Saturday 15 September 2012

Christian Reflection on Caring for Creation


The latest issue of Christian Reflection, published by the Center for Christian Ethics at Baylor University, is now available, this one devoted to ‘Caring for Creation’. The whole issue is available as a pdf here, and an accompanying Study Guide is available here. The main articles, with their abstracts, are as follows:

Robert B. Kruschwitz
Introduction
Through the biblical idea of the interwoven created order – in both its cultivated and uncultivated parts – we recognize nature’s significance and worth, and our membership in it.

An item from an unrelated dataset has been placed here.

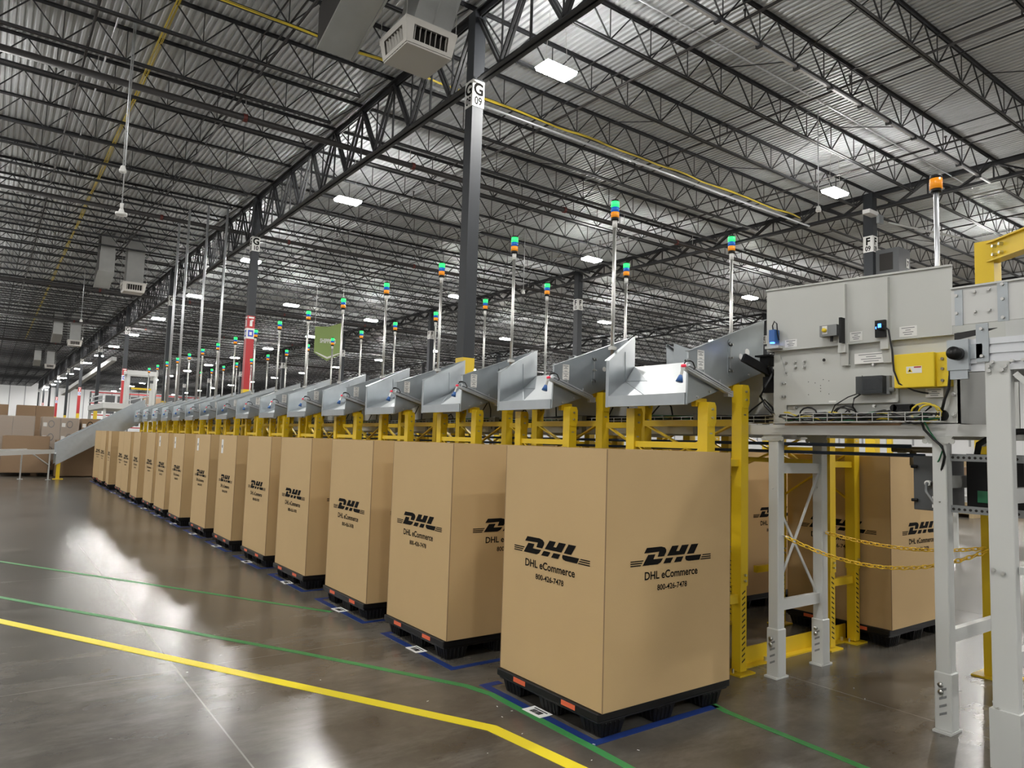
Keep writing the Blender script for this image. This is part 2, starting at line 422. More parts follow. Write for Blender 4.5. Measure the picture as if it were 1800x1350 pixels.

What practices can form us into faithful disciples who rightly care for creation?

Jame Schaefer
Valuing the Goodness of the Earth
Though John Chrysostom, Augustine, and Thomas Aquinas, when reflecting on the creation story, valued all types of creatures, living and non-living, intrinsically for their unique goodness and instrumentally for the sustenance they provide to others, they valued most highly their complex interrelation in the physical world.

Elizabeth Theokritoff
The Book of the Word: Reading God’s Creation
The world is not simply a resource, or a garden entrusted to our care, but above all a revelation of the ways and will of God. How might we recover a robust yet nuanced understanding of nature as truly a book of God’s words with several levels of meaning?

Susan P. Bratton
Appreciating Wilderness
From the scenic wonders of designated wilderness areas to the ordinary oak forests and cattail marshes adjoining suburbs that link them in a natural tapestry, the entire network is an important spiritual resource, an interactive exercise in understanding God’s will and original intentions for creation.

Norman Wirzba
Faithful Eating
The food we eat, both what we eat and how we eat it, may be the most significant witness to creation care Christians can perform. With every bite we communicate what we think about land and water, fellow animals, fellow humans, and God as the Provider of the many gifts of nurture we daily consume.

Burt Burlesdon
Chosen in Creation’s Plan

Burt Burlesdon
Worship Service

Heidi J. Hornik
Caring for Creation in Art

Jeffrey Bilbro
Doing Good Work
Wendell Berry envisions good work – the sort of humble, faithful, and skillful work that connects us caringly to our place and honors the gifts that we have received of land and life, of membership in a holy creation – as the practical means to fulfill our divine calling to love and steward creation.

R. Wesley Smith
Becoming More Mindful of Creation
Christian organizations like A Rocha and Au Sable Institute of Environmental Studies lead congregations to be more involved in earth-keeping by reading theology, exploring the place where they live, educating themselves and others about environmental concerns, and building communities of earth-keeping.

Elizabeth D. Sands Wise
Allelon Community Garden
Working side-by-side in their church garden one hot summer, members formed a better community. They discovered that relationships cultivated over dirt and sweat, rather than donuts and coffee, were different because as individuals they were more vulnerable, and together more productive.

Melissa Browning
Women’s Broken Bodies in God’s Broken Earth
In places where the earth is broken by environmental degradation, people are also broken. The poor and marginalized – especially women and their children – are often shoved by their circumstances to live in and carry the burdens of these broken places.

Other Voices

Presian Burroughs
Reading Scripture Greenly
Three recent works reviewed here can help us develop a biblically inspired ecological consciousness. Although they consider different combinations of biblical texts, they ultimately agree that the Scriptures teach us to live now in accordance with the fullness of God’s new creation.

David C. McDuffie
Christian Vision for Creation Care
By applying the traditional Christian virtues of faith, hope, and love to how we understand the relationship between God and the earth as a part of God’s creation, the three books reviewed here articulate an environmental ethic that is theocentric, scientifically informed, and biblically inspired.